Consider, for example, interracial marriage. A majority of American evangelicals used to consider that a sin and a violation of clear biblical teaching.
Heck, a majority of all Americans across the board disapproved of interracial marriage as recently as 1995.
Study that graph for a moment, soak it in.
If you are an adult, 18 or older, then majority acceptance of interracial marriage is something that only came about after you were born. In 1995, a majority of Americans were perfectly willing to admit to a pollster that they did not “approve” of “marriages between whites and nonwhites.”
But the culture has changed, dramatically, in the past 20 years. Despite the gatekeepers’ former insistence on “clear biblical teaching,” more than two-thirds of white evangelicals in America no longer disapprove of interracial marriage.
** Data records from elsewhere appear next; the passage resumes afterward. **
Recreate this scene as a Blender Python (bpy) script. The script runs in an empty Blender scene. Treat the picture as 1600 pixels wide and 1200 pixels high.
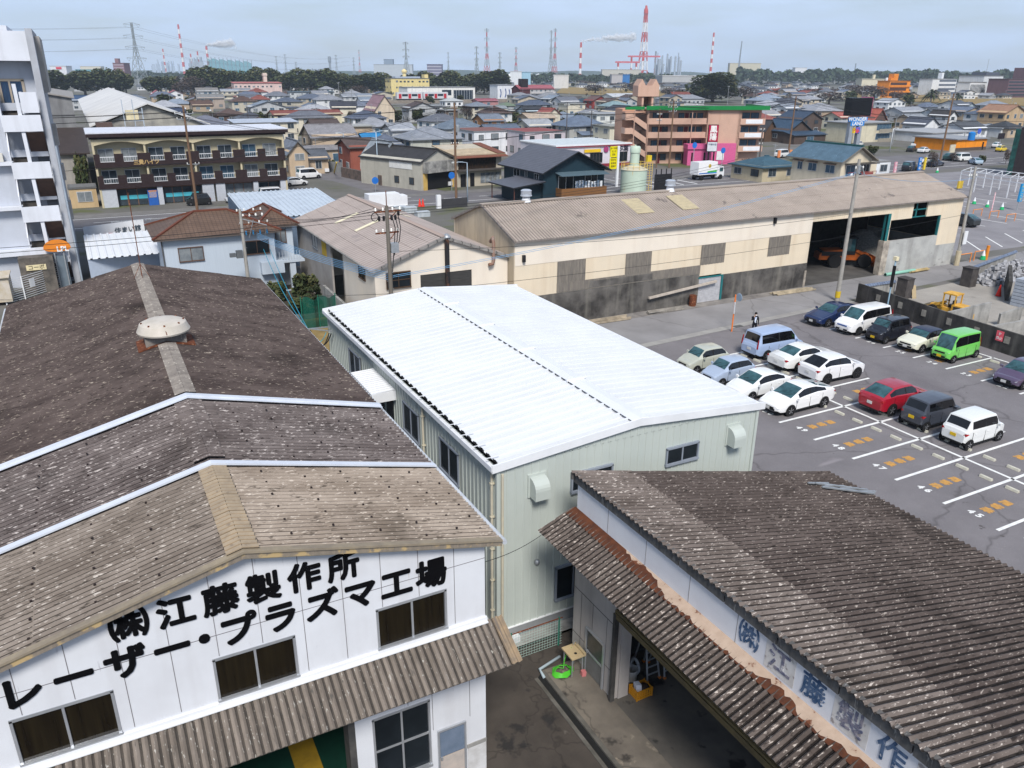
import bpy, bmesh, math, random
from mathutils import Vector, Matrix, Euler
SC = bpy.context.scene
COL = SC.collection
R = math.radians
# ---------------------------------------------------------------- camera
CF, CP, CR, CY, CH = 1238.8, 0.374376, 0.0057573, 0.485058, 18.0
_cy, _sy = math.cos(CY), math.sin(CY)
FW = Vector((_sy*math.cos(CP), _cy*math.cos(CP), -math.sin(CP)))
_r0 = Vector((_cy, -_sy, 0)); _u0 = _r0.cross(FW)
RT = math.cos(CR)*_r0 + math.sin(CR)*_u0
UP = -math.sin(CR)*_r0 + math.cos(CR)*_u0
CAM = Vector((0, 0, CH))
cd = bpy.data.cameras.new('camera'); cam = bpy.data.objects.new('camera', cd); COL.objects.link(cam)
cd.sensor_fit = 'HORIZONTAL'; cd.sensor_width = 36.0; cd.lens = 36.0*CF/1600.0
cd.clip_start = 0.3; cd.clip_end = 20000
m = Matrix((RT, UP, -FW)).transposed().to_4x4(); m.translation = CAM
cam.matrix_world = m
SC.camera = cam
# ---------------------------------------------------------------- sky, sun, exposure
SUN_EL, SUN_AZ = R(48), R(200)         # azimuth clockwise from +Y
w = bpy.data.worlds.new('World'); SC.world = w; w.use_nodes = True
nt = w.node_tree; nt.nodes.clear()
out = nt.nodes.new('ShaderNodeOutputWorld'); bg = nt.nodes.new('ShaderNodeBackground')
sky = nt.nodes.new('ShaderNodeTexSky'); sky.sky_type = 'NISHITA'; sky.sun_disc = False
sky.sun_elevation = SUN_EL; sky.sun_rotation = SUN_AZ
sky.altitude = 0; sky.air_density = 1.0; sky.dust_density = 1.0; sky.ozone_density = 1.0
# thin high overcast: pale, evenly bright cloud laid over the clear sky by a soft noise in the view direction
tc = nt.nodes.new('ShaderNodeTexCoord')
mp = nt.nodes.new('ShaderNodeMapping'); mp.inputs['Scale'].default_value = (1.2, 1.2, 7.0)
nz = nt.nodes.new('ShaderNodeTexNoise'); nz.inputs['Scale'].default_value = 5; nz.inputs['Detail'].default_value = 7
mr = nt.nodes.new('ShaderNodeMapRange'); mr.inputs[1].default_value = .3; mr.inputs[2].default_value = .7
mr.inputs[3].default_value = .38; mr.inputs[4].default_value = .95
mx = nt.nodes.new('ShaderNodeMix'); mx.data_type = 'RGBA'
mx.inputs[7].default_value = (7.4, 9.2, 12.4, 1)
nt.links.new(tc.outputs['Generated'], mp.inputs[0]); nt.links.new(mp.outputs[0], nz.inputs['Vector'])
nt.links.new(nz.outputs['Fac'], mr.inputs[0]); 
sep = nt.nodes.new('ShaderNodeSeparateXYZ'); up_ = nt.nodes.new('ShaderNodeMapRange'); up_.inputs[1].default_value = .08; up_.inputs[2].default_value = .75; up_.inputs[3].default_value = 1; up_.inputs[4].default_value = .42
ml = nt.nodes.new('ShaderNodeMath'); ml.operation = 'MULTIPLY'; nt.links.new(tc.outputs['Generated'], sep.inputs[0]); nt.links.new(sep.outputs[2], up_.inputs[0]); nt.links.new(mr.outputs[0], ml.inputs[0]); nt.links.new(up_.outputs[0], ml.inputs[1]); nt.links.new(ml.outputs[0], mx.inputs[0])   # cloud thinned towards the unseen zenith to weaken the fill light
nt.links.new(sky.outputs[0], mx.inputs[6]); nt.links.new(mx.outputs[2], bg.inputs[0])
bg.inputs[1].default_value = 0.09
nt.links.new(bg.outputs[0], out.inputs[0])
sd = bpy.data.lights.new('sun', 'SUN'); sd.energy = 4.2; sd.angle = R(16); sd.color = (1, .96, .9)
so = bpy.data.objects.new('sun', sd); COL.objects.link(so)
_sv = Vector((math.sin(SUN_AZ)*math.cos(SUN_EL), math.cos(SUN_AZ)*math.cos(SUN_EL), math.sin(SUN_EL)))
so.rotation_euler = _sv.to_track_quat('Z', 'Y').to_euler(); so.location = (0, 0, 60)
SC.view_settings.view_transform = 'Standard'; SC.view_settings.look = 'None'
SC.view_settings.exposure = 0.08; SC.view_settings.gamma = 1.0
SC.cycles.max_bounces = 5; SC.cycles.diffuse_bounces = 3; SC.cycles.glossy_bounces = 3
SC.cycles.transmission_bounces = 4; SC.cycles.volume_bounces = 2; SC.cycles.transparent_max_bounces = 40
SC.cycles.caustics_reflective = False; SC.cycles.caustics_refractive = False
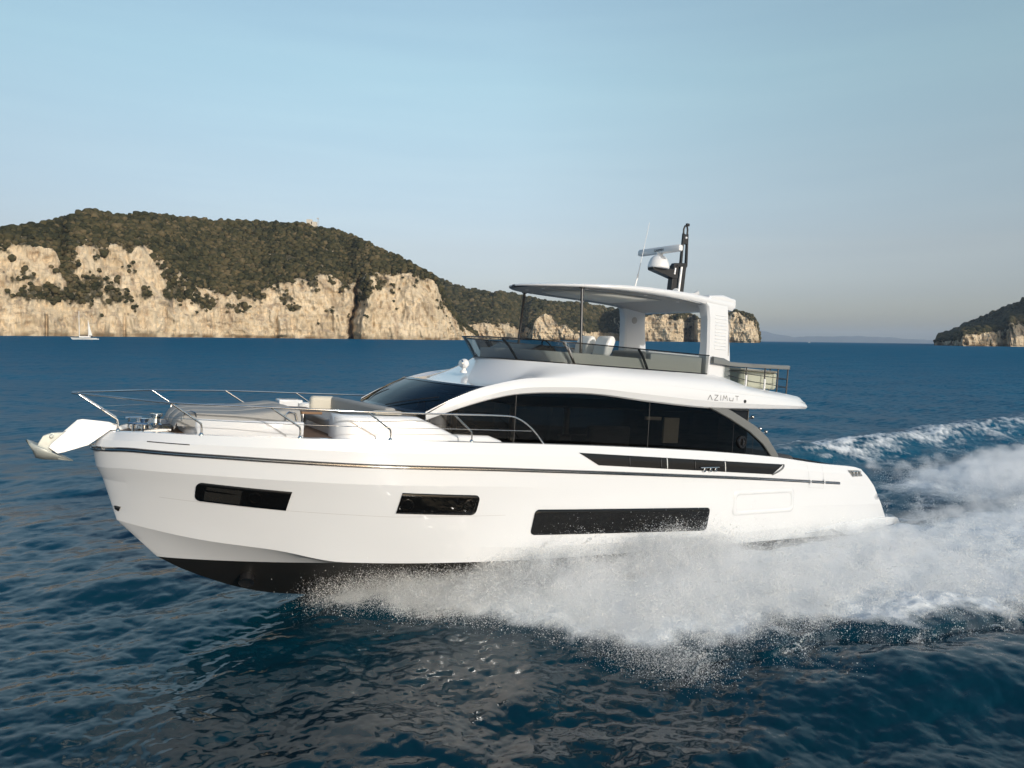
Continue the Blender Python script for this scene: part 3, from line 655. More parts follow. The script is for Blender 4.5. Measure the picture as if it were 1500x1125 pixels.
for sgn in (1, -1):
    lg = MB(); G = []
    for t, xa, xb, ya, yb in ((0, 6.62, 7.56, 1.36, 1.74), (.1, 6.66, 7.55, 1.37, 1.73), (.5, 6.76, 7.56, 1.39, 1.71), (.8, 6.86, 7.60, 1.38, 1.70), (.93, 6.9, 7.66, 1.34, 1.69), (1.0, 6.9, 7.8, 1.25, 1.66)):
        z = 4.08 + t * (6.16 - 4.08); r_ = .05
        G.append([(xa + r_, ya, z), (xb - r_, ya, z), (xb, ya + r_, z), (xb, yb - r_, z), (xb - r_, yb, z), (xa + r_, yb, z), (xa, yb - r_, z), (xa, ya + r_, z), (xa + r_, ya, z)])
    if sgn < 0: G = [[(x, -y, z) for x, y, z in r_] for r_ in G]
    lg.grid(G); leg = lg.build("arch_leg", M['gel'], yacht, angle=40)
    if sgn > 0:
        q = MB()
        for i in range(11): q.box((7.17 - .012 * (10 - i) * .3, 1.714 - .002 * i, 5.0 + i * .083), (.40, .024, .026), (R(18), 0, 0))
        q.build("louvre", M['gel'], leg, bevel=.006)
        q = MB(); q.box((6.86, 1.722, 5.35), (.012, .012, 1.0), (0, R(3), 0)); q.build("leg_seam", M['seam'], leg)
    else:
        q = MB(); q.lathe((7.3, -1.375, 5.75), [(0, .012), (.09, .012), (.1, 0)], 20, (0, 1, 0)); q.build("speaker", M['seam'], leg)
q = MB(); q.prism([(7.6, 6.30), (7.1, 6.36), (6.62, 6.30), (6.60, 6.06), (6.72, 6.02), (6.95, 6.03), (7.6, 6.10)], -1.62, 1.66); q.build("arch_crossbeam", M['gel'], yacht, bevel=.05, seg=3)
# ------------------------------------------------------------------ mast, radar, aerials
rad = empty("radar", (0, 0, 0)); rad.parent = yacht
q = MB(); q.lathe((7.82, 0, 7.05), [(0, 0), (.27, 0), (.285, .03), (.27, .12), (.22, .25), (.15, .32), (.10, .34), (.10, .42), (0, .42)], 28); q.build("radar_pedestal", M['white_plastic'], rad)
q = MB(); G = []
for y in (-.78, -.74, -.2, .2, .74, .78):
    e = .8 if abs(y) > .77 else 1; G.append([(7.82 + .075 * e * dx, y, 7.52 + .085 * e * dz) for dx, dz in ((-1, -.5), (-1, .3), (-.6, 1), (.6, 1), (1, .55), (1, -.8), (.7, -1), (-.7, -1), (-1, -.5))])
q.grid(G); q.add(G[0], [tuple(range(8))]); q.add(G[-1], [tuple(range(8))]); arr = q.build("radar_scanner", M['white_plastic'], rad, angle=50)
def text_mesh(s, name, size, loc, rot, m, parent, ext=.002):
    c = bpy.data.curves.new(name, 'FONT'); c.body = s; c.size = size; c.extrude = ext; c.align_x = 'CENTER'; c.align_y = 'CENTER'
    t = bpy.data.objects.new(name, c); scene.collection.objects.link(t)
    dg = bpy.context.evaluated_depsgraph_get(); me = bpy.data.meshes.new_from_object(t.evaluated_get(dg)); bpy.data.objects.remove(t)
    me.materials.clear(); me.materials.append(m); o = bpy.data.objects.new(name, me); scene.collection.objects.link(o); o.parent = parent; o.location = loc; o.rotation_euler = rot; return o
text_mesh("GARMIN", "lettering", .095, (7.899, .05, 7.51), (R(90), 0, R(90)), M['letter'], arr)
mst = empty("mast", (0, 0, 0)); mst.parent = yacht
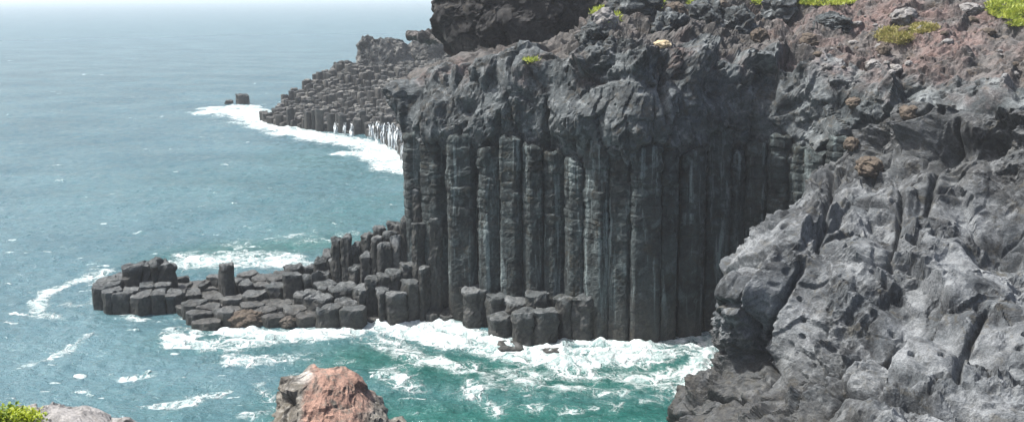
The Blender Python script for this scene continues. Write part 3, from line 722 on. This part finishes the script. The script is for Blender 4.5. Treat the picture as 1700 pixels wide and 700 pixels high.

Nowadays, even most of the gatekeepers have given up on the clobber texts they used to use to condemn interracial marriage. Most no longer fervently claim that the Bible clearly teaches that interracial marriage is wrong. Many of their old argument have been repurposed and reaffirmed, however, as part of a new gatekeeper extortion plot involving marriages that they now say are a violation of “clear biblical teaching.”
And that, by the way, is the other element of my worlds-collide story above. The playwright’s husband is a white man. The playwright himself is black. The gatekeeping bullies and their toadies would be even more upset by that than by the beer-drinking. They would aggressively act to punish the agency this good Christian man works for, declaring that it is impossible that he is really a Christian at all.
There’s no such thing, the gatekeepers say, as a gay Christian. There’s no such thing, the gatekeepers say, as a Christian in an interracial marriage. There’s no such thing, the gatekeepers say, as a Christian who drinks beer. They can cite clobber texts that they say support all of those lies, but none of those texts has the power to make those lies true.